WHAT THE TASK REQUIRES — Beginning with the first line, set down every line through the one containing "const F := 4800.0", exactly as it appears, but not the pictures.

STORED DATA —
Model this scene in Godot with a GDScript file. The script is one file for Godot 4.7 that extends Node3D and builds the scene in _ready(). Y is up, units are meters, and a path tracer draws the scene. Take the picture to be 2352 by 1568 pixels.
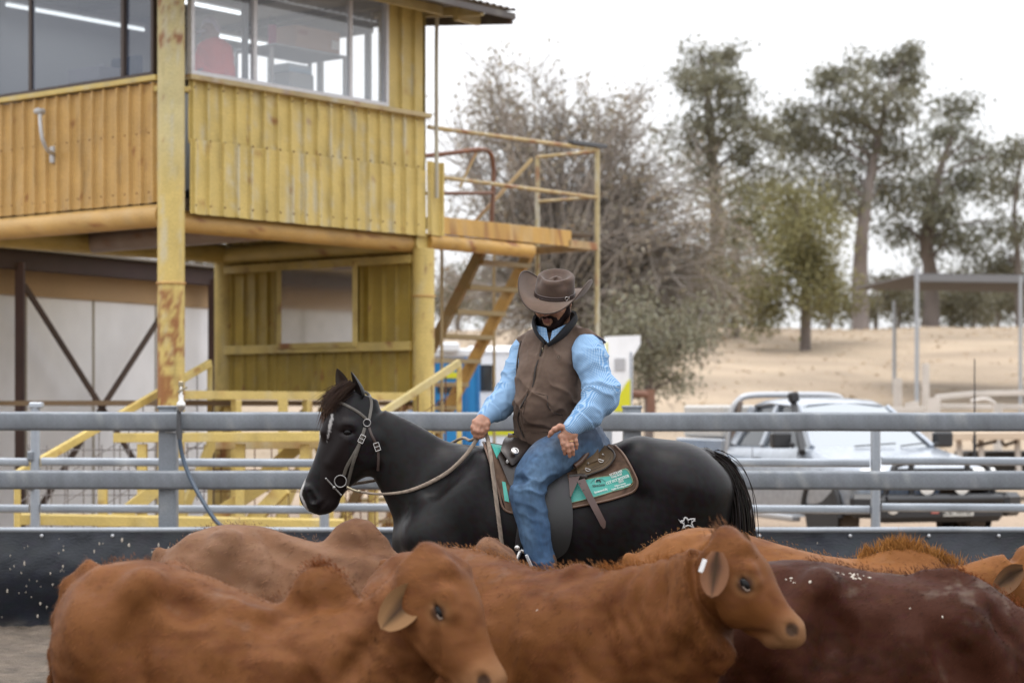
extends Node3D

# Units: metres. The camera stands 1.6 m above the arena sand and looks along -Z through a 70 mm lens that is shifted upwards.
# w(px, py, d) is the point d metres in front of the lens which the photograph (taken as 2352 wide) shows at px, py.
const F := 4800.0

func w(px: float, py: float, d: float) -> Vector3:
	return Vector3((px - 1176.0) * d / F, 1.6 - (py - 938.0) * d / F, -d)

func hp(px: float, py: float, z := 0.0) -> Vector3:   # z metres nearer than the middle of the horse
	return w(px, py, 9.7 - z)

# ------------------------------------------------------------------ meshes
class MB:
	var v := PackedVector3Array()
	var n := PackedVector3Array()
	var c := PackedColorArray()
	var u := PackedVector2Array()
	var ix := PackedInt32Array()
	var col := Color(1, 1, 1)

	func vert(p: Vector3, nn: Vector3, uv := Vector2.ZERO) -> int:
		v.append(p)
		n.append(nn)
		c.append(col)
		u.append(uv)
		return v.size() - 1

	func tri(a: Vector3, b: Vector3, d: Vector3) -> void:   # counter-clockwise as seen from its front
		var nn := (b - a).cross(d - a).normalized()
		var i := vert(a, nn)
		vert(d, nn)
		vert(b, nn)
		ix.append_array(PackedInt32Array([i, i + 1, i + 2]))

	func poly(pts: Array, center: Vector3) -> void:   # convex, turned away from center
		var a: Vector3 = pts[0]
		var b: Vector3 = pts[1]
		var d: Vector3 = pts[2]
		var nn := (b - a).cross(d - a).normalized()
		var mid := Vector3.ZERO
		for p in pts:
			mid += p
		mid /= pts.size()
		var flip := nn.dot(mid - center) < 0.0
		if flip:
			nn = -nn
		var i := v.size()
		var k := 0
		for p in pts:
			vert(p, nn, Vector2(1.0 if k == 1 or k == 2 else 0.0, 1.0 if k >= 2 else 0.0))
			k += 1
		for j in range(1, pts.size() - 1):
			if flip:
				ix.append_array(PackedInt32Array([i, i + j, i + j + 1]))
			else:
				ix.append_array(PackedInt32Array([i, i + j + 1, i + j]))

	func box(at: Vector3, size: Vector3, basis := Basis(), bev := 0.004) -> void:
		var h := size * 0.5
		var b := minf(bev, minf(h.x, minf(h.y, h.z)) * 0.45)
		var axes: Array[int] = [0, 1, 2]
		for ax: int in axes:
			var a2 := (ax + 1) % 3
			var a3 := (ax + 2) % 3
			for s in [-1.0, 1.0]:
				var pts := []
				for q in [[-1, -1], [1, -1], [1, 1], [-1, 1]]:
					var p := Vector3.ZERO
					p[ax] = s * h[ax]
					p[a2] = q[0] * (h[a2] - b)
					p[a3] = q[1] * (h[a3] - b)
					pts.append(at + basis * p)
				poly(pts, at)
			if b > 0.0:
				for s in [-1.0, 1.0]:
					for r in [-1.0, 1.0]:
						var pts := []
						for q in [[0, -1], [1, -1], [1, 1], [0, 1]]:
							var p := Vector3.ZERO
							p[a2] = s * (h[a2] - (b if q[0] == 1 else 0.0))
							p[a3] = r * (h[a3] - (0.0 if q[0] == 1 else b))
							p[ax] = q[1] * (h[ax] - b)
							pts.append(at + basis * p)
						poly(pts, at)
		if b > 0.0:
			for sx in [-1.0, 1.0]:
				for sy in [-1.0, 1.0]:
					for sz in [-1.0, 1.0]:
						var q := Vector3(sx * h.x, sy * h.y, sz * h.z)
						poly([at + basis * (q - Vector3(0, sy * b, sz * b)), at + basis * (q - Vector3(sx * b, 0, sz * b)), at + basis * (q - Vector3(sx * b, sy * b, 0))], at)

	# a straight member from a to b: h high (towards up), t thick
	func bar(a: Vector3, b: Vector3, h: float, t: float, up := Vector3.UP, bev := 0.004) -> void:
		var x := (b - a).normalized()
		if absf(x.dot(up)) > 0.98:
			up = Vector3(0, 0, 1)
		var z := x.cross(up).normalized()
		var y := z.cross(x).normalized()
		box((a + b) * 0.5, Vector3((b - a).length(), h, t), Basis(x, y, z), bev)

	func tube(pts: PackedVector3Array, radii: PackedFloat32Array, sides := 8, caps := true, flat := 1.0, flat_dir := Vector3.ZERO) -> void:
		var up := Vector3.ZERO
		var base := v.size()
		var cnt := pts.size()
		for i in cnt:
			var t := (pts[mini(i + 1, cnt - 1)] - pts[maxi(i - 1, 0)]).normalized()
			if flat_dir != Vector3.ZERO:
				up = (flat_dir - t * flat_dir.dot(t)).normalized()
			elif up == Vector3.ZERO:
				up = t.cross(Vector3(0, 1, 0) if absf(t.y) < 0.9 else Vector3(1, 0, 0)).normalized()
			else:
				up = (up - t * up.dot(t)).normalized()
			var side := t.cross(up)
			var r: float = radii[mini(i, radii.size() - 1)]
			for k in sides:
				var a := TAU * k / sides
				var nn := side * cos(a) + up * (sin(a) / flat)
				vert(pts[i] + side * (cos(a) * r) + up * (sin(a) * r * flat), nn.normalized(), Vector2(float(k) / sides, float(i)))
		for i in cnt - 1:
			for k in sides:
				var a := base + i * sides + k
				var b := base + i * sides + (k + 1) % sides
				ix.append_array(PackedInt32Array([a, b, a + sides, b, b + sides, a + sides]))
		if caps:
			for e in [0, cnt - 1]:
				var t := (pts[1] - pts[0]).normalized() * -1.0 if e == 0 else (pts[cnt - 1] - pts[cnt - 2]).normalized()
				var mid := vert(pts[e], t)
				var first := v.size()
				for k in sides:
					vert(v[base + e * sides + k], t)
				for k in sides:
					if e == 0:
						ix.append_array(PackedInt32Array([mid, first + (k + 1) % sides, first + k]))
					else:
						ix.append_array(PackedInt32Array([mid, first + k, first + (k + 1) % sides]))

	func rod(a: Vector3, b: Vector3, r: float, r2 := -1.0, sides := 10) -> void:
		tube(PackedVector3Array([a, b]), PackedFloat32Array([r, r2 if r2 >= 0.0 else r]), sides)

	# an outline in the x-y plane of xf, pulled towards its +z by depth
	func prism(outline: PackedVector2Array, xf: Transform3D, depth: float) -> void:
		var t := Geometry2D.triangulate_polygon(outline)
		var mid := Vector2.ZERO
		for p in outline:
			mid += p / outline.size()
		for s in [0.0, 1.0]:
			var nn := xf.basis.z.normalized() * (1.0 if s > 0.5 else -1.0)
			var i := v.size()
			for p in outline:
				vert(xf * Vector3(p.x, p.y, depth * s), nn, p)
			for k in t.size() / 3:
				var a := t[k * 3]
				var b := t[k * 3 + 1]
				var d := t[k * 3 + 2]
				var ccw := (outline[b] - outline[a]).cross(outline[d] - outline[a]) > 0.0
				if ccw == (s > 0.5):
					ix.append_array(PackedInt32Array([i + a, i + d, i + b]))
				else:
					ix.append_array(PackedInt32Array([i + a, i + b, i + d]))
		var area := 0.0
		for k in outline.size():
			area += outline[k].cross(outline[(k + 1) % outline.size()])
		for k in outline.size():
			var p := outline[k]
			var q := outline[(k + 1) % outline.size()]
			if area < 0.0:
				var x := p
				p = q
				q = x
			var a := xf * Vector3(p.x, p.y, 0)
			var b := xf * Vector3(q.x, q.y, 0)
			var e := xf.basis.z * depth
			tri(a, b, b + e)
			tri(a, b + e, a + e)

	func lathe(profile: PackedVector2Array, xf: Transform3D, sides := 20) -> void:   # (radius, height) pairs, upwards along xf's y
		var base := v.size()
		var cnt := profile.size()
		for i in cnt:
			var d := profile[mini(i + 1, cnt - 1)] - profile[maxi(i - 1, 0)]
			for k in sides + 1:
				var a := TAU * k / sides
				vert(xf * Vector3(profile[i].x * cos(a), profile[i].y, profile[i].x * sin(a)), (xf.basis * Vector3(d.y * cos(a), -d.x, d.y * sin(a))).normalized(), Vector2(float(k) / sides, float(i) / cnt))
		for i in cnt - 1:
			for k in sides:
				var a := base + i * (sides + 1) + k
				ix.append_array(PackedInt32Array([a, a + 1, a + sides + 1, a + 1, a + sides + 2, a + sides + 1]))

	# a smooth sheet through rows of points (all rows alike long)
	func sheet(rows: Array, colors: Array = [], double := 0.0) -> void:
		var m := rows.size()
		var k: int = rows[0].size()
		var nn := PackedVector3Array()
		nn.resize(m * k)
		for i in m:
			for j in k:
				var a: Vector3 = rows[mini(i + 1, m - 1)][j] - rows[maxi(i - 1, 0)][j]
				var b: Vector3 = rows[i][mini(j + 1, k - 1)] - rows[i][maxi(j - 1, 0)]
				nn[i * k + j] = a.cross(b).normalized()
		for s in ([1.0, -1.0] if double > 0.0 else [1.0]):
			var base := v.size()
			for i in m:
				for j in k:
					if colors.size():
						col = colors[i][j]
					var p: Vector3 = rows[i][j]
					vert(p - (nn[i * k + j] * double if s < 0.0 else Vector3.ZERO), nn[i * k + j] * s, Vector2(float(j) / (k - 1), float(i) / (m - 1)))
			for i in m - 1:
				for j in k - 1:
					var a := base + i * k + j
					if s > 0.0:
						ix.append_array(PackedInt32Array([a, a + 1, a + k, a + 1, a + k + 1, a + k]))
					else:
						ix.append_array(PackedInt32Array([a, a + k, a + 1, a + 1, a + k, a + k + 1]))
		if double > 0.0:   # close the rim
			var rim := []
			for j in k:
				rim.append(j)
			for i in range(1, m):
				rim.append(i * k + k - 1)
			for j in range(k - 2, -1, -1):
				rim.append((m - 1) * k + j)
			for i in range(m - 2, -1, -1):
				rim.append(i * k)
			for q in rim.size() - 1:
				var ia: int = rim[q]
				var ib: int = rim[q + 1]
				var a: Vector3 = rows[ia / k][ia % k]
				var b: Vector3 = rows[ib / k][ib % k]
				if a.distance_to(b) > 1e-5:
					tri(a, b, b - nn[ib] * double)
					tri(a, b - nn[ib] * double, a - nn[ia] * double)

	func ball(at: Vector3, r: Vector3, basis := Basis(), sides := 14) -> void:
		var rings := sides / 2 + 1
		var base := v.size()
		for i in rings + 1:
			var t := PI * i / rings
			for k in sides + 1:
				var a := TAU * k / sides
				var q := Vector3(sin(t) * cos(a), cos(t), sin(t) * sin(a))
				vert(at + basis * (q * r), (basis * (q / r)).normalized(), Vector2(float(k) / sides, float(i) / rings))
		for i in rings:
			for k in sides:
				var a := base + i * (sides + 1) + k
				ix.append_array(PackedInt32Array([a, a + sides + 1, a + 1, a + 1, a + sides + 1, a + sides + 2]))

	func add(o: MB) -> void:
		var first := v.size()
		v.append_array(o.v)
		n.append_array(o.n)
		c.append_array(o.c)
		u.append_array(o.u)
		for i in o.ix:
			ix.append(first + i)

	func mesh() -> ArrayMesh:
		for q in range(0, ix.size(), 3):   # every face is wound to agree with its normals
			var i := ix[q]
			var j := ix[q + 1]
			var k := ix[q + 2]
			if (v[k] - v[i]).cross(v[j] - v[i]).dot(n[i] + n[j] + n[k]) < 0.0:
				ix[q + 1] = k
				ix[q + 2] = j
		var a := []
		a.resize(Mesh.ARRAY_MAX)
		a[Mesh.ARRAY_VERTEX] = v
		a[Mesh.ARRAY_NORMAL] = n
		a[Mesh.ARRAY_COLOR] = c
		a[Mesh.ARRAY_TEX_UV] = u
		a[Mesh.ARRAY_INDEX] = ix
		var m := ArrayMesh.new()
		m.add_surface_from_arrays(Mesh.PRIMITIVE_TRIANGLES, a)
		return m

static func curve(pts: Array, steps: int) -> PackedVector3Array:   # Catmull-Rom through the points
	var out := PackedVector3Array()
	var m := pts.size()
	for i in m - 1:
		var a: Vector3 = pts[maxi(i - 1, 0)]
		var b: Vector3 = pts[i]
		var c: Vector3 = pts[i + 1]
		var d: Vector3 = pts[mini(i + 2, m - 1)]
		for k in steps:
			out.append(b.cubic_interpolate(c, a, d, float(k) / steps))
	out.append(pts[m - 1])
	return out

# ------------------------------------------------------------------ things
var used := {}

func numbered(called: String, parent: Node) -> String:
	var key := str(parent.get_instance_id()) + called
	var k: int = used.get(key, 0)
	used[key] = k + 1
	return called if k == 0 else "%s_%03d" % [called, k]

func tag(o: Node, label := "", category := "", group := "", kind := "") -> void:
	if label:
		o.set_meta("label", label)
	if category:
		o.set_meta("category", category)
	if group:
		o.set_meta("group", group)
	if kind:
		o.set_meta("kind", kind)

func thing(called: String, label: String, category: String, at := Vector3.ZERO, group := "") -> Node3D:
	var o := Node3D.new()
	o.name = numbered(called, self)
	add_child(o, true)
	o.position = at
	tag(o, label, category, group)
	return o

# points of mb are in the world; they are laid down relative to the thing they belong to
func part(called: String, mb: MB, m: Material, parent: Node3D = null, label := "") -> MeshInstance3D:
	var p: Node3D = parent if parent else self
	var at := Vector3.ZERO
	var q: Node = p
	while q != self:
		at += q.position
		q = q.get_parent()
	if at != Vector3.ZERO:
		for i in mb.v.size():
			mb.v[i] -= at
	var o := MeshInstance3D.new()
	o.name = numbered(called, p)
	o.mesh = mb.mesh()
	o.material_override = m
	p.add_child(o, true)
	if label:
		o.set_meta("label", label)
	return o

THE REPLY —
Model this scene in Godot with a GDScript file. The script is one file for Godot 4.7 that extends Node3D and builds the scene in _ready(). Y is up, units are meters, and a path tracer draws the scene. Take the picture to be 2352 by 1568 pixels.
extends Node3D

# Units: metres. The camera stands 1.6 m above the arena sand and looks along -Z through a 70 mm lens that is shifted upwards.
# w(px, py, d) is the point d metres in front of the lens which the photograph (taken as 2352 wide) shows at px, py.
const F := 4800.0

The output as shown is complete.